Ne pas se fier aux bruits de pas sur le parquet. Pénétrer dans Le Domaine suppose une oreille-éponge, une audition souple et bienveillante capable d’absorber le flux de bruits qui pullulent et accompagnent chaque geste, chaque froissement de tissu, le moindre soupir. La vaste demeure où se situe l’essentiel de l’action du film est une véritable chambre d’écho où, par la grâce d’une post-synchronisation digne d’un feuilleton de la grande époque de la SFP, le bruitage est follement amplifié, jusqu’à envahir l’espace sonore et transformer chaque dialogue en murmure, en un son parmi d’autres. Tout résonne, un pied nu sur un parquet claque comme un coup de fouet, une étreinte sonne comme un clapotis guttural. Il y aurait là matière à ricaner, si quelque chose de plus sourd ne retenait l’attention, n’autorisait un sursis pour, finalement, emporter le morceau une fois la mise en scène déployée dans toute sa belle amplitude. Il ne s’agit donc pas de faire preuve d’indulgence vis-à-vis du mixeur, tant il apparaît, au vu de la qualité du film, de sa rigueur classique, qu’il y a là moins une négligence qu’une volonté entêtée de rester fidèle à une manière de faire. L’exotisme de ces arrangements sonores, tout comme le jeu des comédiens, ne saurait faire écran à ce qui se trame au fond de l’image. Au contraire, le film de Lester James Peries (figure tutélaire du cinéma sri-lankais, du haut de ses 84 ans) relève son défi quasi oulipien -conquérir un auditoire sous une pluie de bruits incongrus- avec élégance et maintien.

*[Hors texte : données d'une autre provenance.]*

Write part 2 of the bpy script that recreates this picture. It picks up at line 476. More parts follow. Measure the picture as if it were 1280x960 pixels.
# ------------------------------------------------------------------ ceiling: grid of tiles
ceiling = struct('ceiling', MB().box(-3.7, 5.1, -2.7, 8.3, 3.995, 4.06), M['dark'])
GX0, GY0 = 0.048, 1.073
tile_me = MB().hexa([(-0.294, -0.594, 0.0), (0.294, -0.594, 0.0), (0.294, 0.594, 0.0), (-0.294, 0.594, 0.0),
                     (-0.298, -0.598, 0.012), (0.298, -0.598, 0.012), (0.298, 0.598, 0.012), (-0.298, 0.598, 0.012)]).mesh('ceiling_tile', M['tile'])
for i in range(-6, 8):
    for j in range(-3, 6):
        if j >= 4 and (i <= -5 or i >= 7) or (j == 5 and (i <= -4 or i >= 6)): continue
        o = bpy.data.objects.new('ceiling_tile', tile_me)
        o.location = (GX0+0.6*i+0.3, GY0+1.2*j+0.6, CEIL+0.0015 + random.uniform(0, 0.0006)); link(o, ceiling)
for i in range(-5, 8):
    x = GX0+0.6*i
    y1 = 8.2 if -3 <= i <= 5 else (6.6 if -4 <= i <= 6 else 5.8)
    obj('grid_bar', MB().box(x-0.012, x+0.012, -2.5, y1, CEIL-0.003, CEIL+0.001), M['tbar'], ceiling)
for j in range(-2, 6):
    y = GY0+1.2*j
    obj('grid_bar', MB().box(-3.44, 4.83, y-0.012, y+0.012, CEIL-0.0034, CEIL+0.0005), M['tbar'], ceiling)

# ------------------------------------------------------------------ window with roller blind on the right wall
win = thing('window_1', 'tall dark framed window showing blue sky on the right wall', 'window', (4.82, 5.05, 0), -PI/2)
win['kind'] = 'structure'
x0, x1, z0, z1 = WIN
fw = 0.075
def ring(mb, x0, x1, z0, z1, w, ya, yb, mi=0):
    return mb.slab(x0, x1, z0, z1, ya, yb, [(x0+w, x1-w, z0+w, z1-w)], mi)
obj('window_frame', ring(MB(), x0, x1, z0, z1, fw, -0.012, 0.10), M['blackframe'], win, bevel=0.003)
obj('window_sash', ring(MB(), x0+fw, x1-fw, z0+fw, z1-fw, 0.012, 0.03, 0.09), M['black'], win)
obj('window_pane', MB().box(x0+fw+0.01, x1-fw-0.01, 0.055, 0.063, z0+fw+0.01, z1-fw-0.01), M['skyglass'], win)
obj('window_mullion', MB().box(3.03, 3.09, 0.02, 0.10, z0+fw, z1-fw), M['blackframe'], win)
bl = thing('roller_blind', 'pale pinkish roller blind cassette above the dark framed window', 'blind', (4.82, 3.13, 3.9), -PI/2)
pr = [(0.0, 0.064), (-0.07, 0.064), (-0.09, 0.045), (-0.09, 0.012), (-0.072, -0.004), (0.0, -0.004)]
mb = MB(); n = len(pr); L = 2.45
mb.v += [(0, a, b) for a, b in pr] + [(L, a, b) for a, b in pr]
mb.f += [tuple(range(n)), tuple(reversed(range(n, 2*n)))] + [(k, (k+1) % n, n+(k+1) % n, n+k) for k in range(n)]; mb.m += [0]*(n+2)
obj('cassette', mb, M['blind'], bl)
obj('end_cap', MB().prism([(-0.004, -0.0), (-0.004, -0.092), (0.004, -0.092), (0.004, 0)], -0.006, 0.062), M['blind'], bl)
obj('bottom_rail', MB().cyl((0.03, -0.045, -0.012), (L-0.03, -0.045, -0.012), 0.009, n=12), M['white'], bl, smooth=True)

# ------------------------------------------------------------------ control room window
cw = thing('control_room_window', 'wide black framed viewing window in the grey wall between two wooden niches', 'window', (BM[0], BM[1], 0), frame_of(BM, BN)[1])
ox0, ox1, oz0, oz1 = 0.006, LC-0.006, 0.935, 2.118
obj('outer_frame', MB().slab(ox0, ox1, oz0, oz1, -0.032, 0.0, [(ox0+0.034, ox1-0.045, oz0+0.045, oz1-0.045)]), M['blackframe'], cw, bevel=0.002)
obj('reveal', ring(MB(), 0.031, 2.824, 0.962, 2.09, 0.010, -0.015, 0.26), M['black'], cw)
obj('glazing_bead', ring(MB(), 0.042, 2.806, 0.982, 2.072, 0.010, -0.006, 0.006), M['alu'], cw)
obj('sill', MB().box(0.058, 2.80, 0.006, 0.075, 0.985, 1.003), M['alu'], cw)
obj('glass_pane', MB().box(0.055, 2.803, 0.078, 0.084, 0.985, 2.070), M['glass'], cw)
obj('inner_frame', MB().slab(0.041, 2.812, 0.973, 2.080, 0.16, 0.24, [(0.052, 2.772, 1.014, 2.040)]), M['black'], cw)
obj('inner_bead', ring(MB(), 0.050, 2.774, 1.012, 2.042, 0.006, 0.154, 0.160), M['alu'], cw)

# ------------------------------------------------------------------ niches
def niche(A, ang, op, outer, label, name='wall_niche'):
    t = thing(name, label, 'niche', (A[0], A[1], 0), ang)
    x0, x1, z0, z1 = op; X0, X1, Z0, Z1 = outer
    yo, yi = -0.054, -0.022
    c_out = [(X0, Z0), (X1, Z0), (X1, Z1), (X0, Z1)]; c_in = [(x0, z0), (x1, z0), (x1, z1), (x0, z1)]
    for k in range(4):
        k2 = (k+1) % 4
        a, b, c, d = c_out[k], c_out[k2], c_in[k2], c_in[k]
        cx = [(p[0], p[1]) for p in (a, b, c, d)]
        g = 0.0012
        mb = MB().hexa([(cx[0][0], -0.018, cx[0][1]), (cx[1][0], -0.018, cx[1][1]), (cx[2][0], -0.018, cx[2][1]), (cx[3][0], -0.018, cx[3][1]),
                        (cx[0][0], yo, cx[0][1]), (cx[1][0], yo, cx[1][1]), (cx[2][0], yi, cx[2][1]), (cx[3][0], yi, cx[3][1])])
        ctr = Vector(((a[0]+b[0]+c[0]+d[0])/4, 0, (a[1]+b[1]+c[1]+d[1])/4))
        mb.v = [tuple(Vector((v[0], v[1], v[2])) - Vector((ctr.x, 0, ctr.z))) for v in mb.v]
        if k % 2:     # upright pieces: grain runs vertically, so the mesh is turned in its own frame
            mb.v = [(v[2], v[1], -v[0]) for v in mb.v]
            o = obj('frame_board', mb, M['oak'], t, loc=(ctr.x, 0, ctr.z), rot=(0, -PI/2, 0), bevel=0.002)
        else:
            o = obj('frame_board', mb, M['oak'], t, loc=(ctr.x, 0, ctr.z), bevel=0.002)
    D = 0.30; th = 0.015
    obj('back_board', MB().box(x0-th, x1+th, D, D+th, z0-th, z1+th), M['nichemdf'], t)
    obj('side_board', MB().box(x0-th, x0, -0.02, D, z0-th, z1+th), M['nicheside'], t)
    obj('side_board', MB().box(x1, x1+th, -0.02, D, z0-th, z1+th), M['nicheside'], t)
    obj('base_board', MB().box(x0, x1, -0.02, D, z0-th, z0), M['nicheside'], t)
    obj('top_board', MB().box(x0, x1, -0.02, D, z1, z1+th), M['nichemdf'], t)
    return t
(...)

Adapté de La Cerisaie de Tchekhov, Le Domaine se déroule à une époque indiscernable et paradoxalement spécifiée comme charnière dans l’histoire du Sri Lanka et de l’Inde : l’heure où les grands propriétaires terriens commencent à renoncer à leurs propriétés, l’heure où émerge une bourgeoisie de parvenus, l’heure, enfin, de la contestation estudiantine. Une mère et sa fille reviennent d’Angleterre, où elles ont vécu durant cinq ans, pour sauver la maison familiale, menacée de saisie par des créanciers. La seule issue pour elles est de vendre la maison à Lucas, un fils d’ouvrier devenu riche, dont on ne sait s’il tiendra ses promesses. Le constat est amer -une classe chasse l’autre, l’aristocratie raffinée ne fait plus le poids face à la brutalité des nouveaux riches-, mais de la part du cinéaste, nulle nostalgie réactionnaire pour un ancien régime, à la façon d’un Sokourov (celui de L’Arche Russe). La présence quasi clandestine mais essentielle, dans ce jeu cruel de dépossession et de revanche de classe, d’un étudiant révolutionnaire fait office d’alternative radicale auquel Peries accorde la même attention qu’aux autres parties. Il y a du fatalisme et de la lucidité dans le regard du cinéaste, mais aussi un souci de beauté comme pour en signaler la pérennité, affirmée contre l’impermanence des époques.
Comme dans Le Salon de musique de Satyajit Ray, auquel le film renvoie immanquablement (tant par sa proximité géographique et générationnelle que, surtout, par sa mise en scène et son atmosphère), l’action est centrée à l’intérieur de la luxueuse demeure dont l’extérieur est sublimé par un épanchement lyrique de haute volée. C’est pourtant au dehors que rode la mort : un enfant noyé dans un lac près de la maison, il y a longtemps, qui hante tout le film dès que son nom est prononcé et dont le visage émerge de l’eau au détour d’un insert surnaturel et stupéfiant. Sans cesse le dehors rappelle à lui la famille de retour à la maison. La mère, traumatisée par la noyade de son fils, en rêve souvent, et de magnifiques plans de coupe sur le lac viennent brutalement transpercer la continuité dramatique (les tractations autour de la vente), elle-même filmée très classiquement. Sans doute est-ce là la noblesse propre au film : rendre à une époque finissante la quiétude d’un lac paisible, coloré par les nénuphars et peuplé par les êtres aimés.